Rümeysa Çevlik, Osmaniye’nin Kadirli ilçesine bağlı Kayasuyu köy okulunda anasınıfı öğretmeni. Ama o bildiğimiz öğretmenlerden değil. Henüz 6 yaşındayken annesi gözlerinin önünde vurularak öldürülmüş, 18 yaşında evlenmiş, hamileyken üniversiteyi kazanmış, bir yandan çocuğunu büyütüp bir yandan okulunu bitirerek bu kutsal mesleğe adım atmış bir eğitim neferi o. Sadece hikâyesiyle değil yaptıklarıyla da fark yaratıyor. Okulun bahçesinde kurduğu açık hava sınıfı okuldaki tüm öğrenciler için adeta bir masal diyarı.
BULAŞ RİSKİ YOK
“Öğretmenlik benim çocukluk hayalimdi. Ama hayat bana bu hayali normal süreçte gerçekleştirme fırsatı vermedi” diyen 11 yıllık öğretmen Rümeysa Çevlik, “Bir şeyi rüyalarınıza girecek kadar hayal edince oluyor” diyerek tamamen doğal malzemelerden oluşturduğu duvarsız açık hava sınıfı fikrinin nasıl doğduğunu şu sözlerle anlatıyor: “Finlandiya’dan, Almanya’dan iletişim halinde olduğum öğretmenler var. Onlara bakıyorum eksi 10 derecede bile dışarıdalar. Biz yaz memleketiyiz. Güneşli gün sayısı çok fazla. ‘Neden çocukları sınıfa kapatıyoruz?’ dedim. Sonra böyle bir sınıf oluşturmaya karar verdim. Müdür Bey de ‘Eldeki imkanlarla yapabiliyorsan yap’ dedi. Okulumuzun görevlisi ve aynı zamanda velimiz olan Ekrem Bey, ‘Ben yaparım’ dedi. Her çocuktan birer tane kütük istedik. Evinde su kabağı olan, doğal materyali olan ne varsa onu getirdiler. Sonra elimizdekileri yavaş yavaş şekillendirmeye başladık. Bir kum havuzu yaptık. Atölyemizi, terazimizi, saatimizi yaptık. Küçük bir bahçe oluşturduk, çizmelerden saksı yaptık. İlmek ilmek ördük diyebilirim bu sınıfı. Derken böyle güzel bir sınıf çıktı ortaya. Böylece çocuklar güzel havalarda bulaş riski olmadan ders yapma imkânına kavuştu.”
KUMA YAZI YAZIYORUZ
Rümeysa Öğretmenin sınıfında her şey doğal. “Bizim materyallerimiz; kozalak, taş, toprak, ağaç kabukları ve onun dışındakiler de hep ahşaptan. Kâğıdı daha az kullandırmaya çalışıyorum. Rakamları öğreneceksek önce kuma yazıyoruz veya taşlarla rakamları oluşturuyoruz. Hem tasarruf ediyoruz hem de köye daha az çöp çıkmış oluyor” diyor.

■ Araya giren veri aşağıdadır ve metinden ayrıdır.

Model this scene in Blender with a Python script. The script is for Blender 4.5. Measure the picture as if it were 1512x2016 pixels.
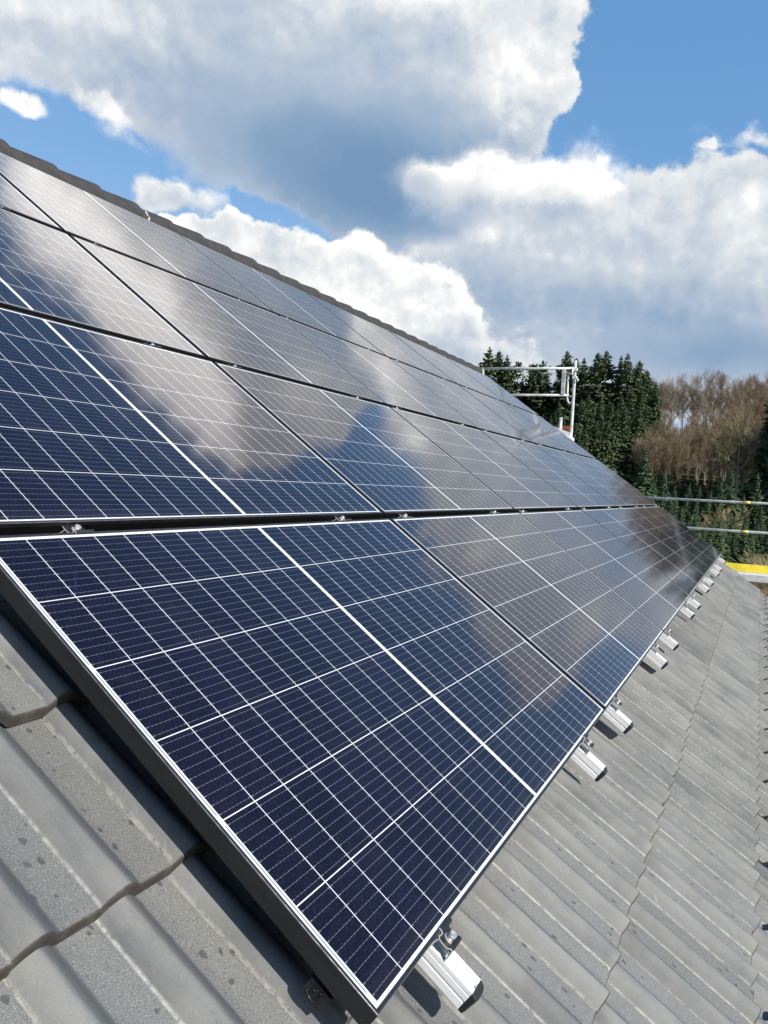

ÜNİVERSİTEYİ HAMİLEYKEN KAZANDIM
Rümeysa öğretmenin hayatı, tam bir azim hikâyesi: “Annem, dayım tarafından yayla evinde gözümün önünde tüfekle vuruldu. Erken evlilik yaptım. Ama öğretmen olmak istiyordum, üniversite hayalim vardı. Peşinden gittim ve Selçuk Üniversitesi Anaokulu Öğretmenliği’ni kazandım. Hamile olduğum için bir yıl dondurmaya karar verdim. Oğlum olduktan sonra devam ettim. Onu üniversitenin kreşine yazdırdım. Ben de o kreşte yarı zamanlı çalışmaya başladım. Hem okul hem çocuk hem iş, hepsini bir arada yürütebildim. Sınıfta çocuklara ilk öğrettiğim şey hayal etmek. Çünkü bir şeyi rüyalarınıza girecek kadar hayal edince gerçek oluyor.”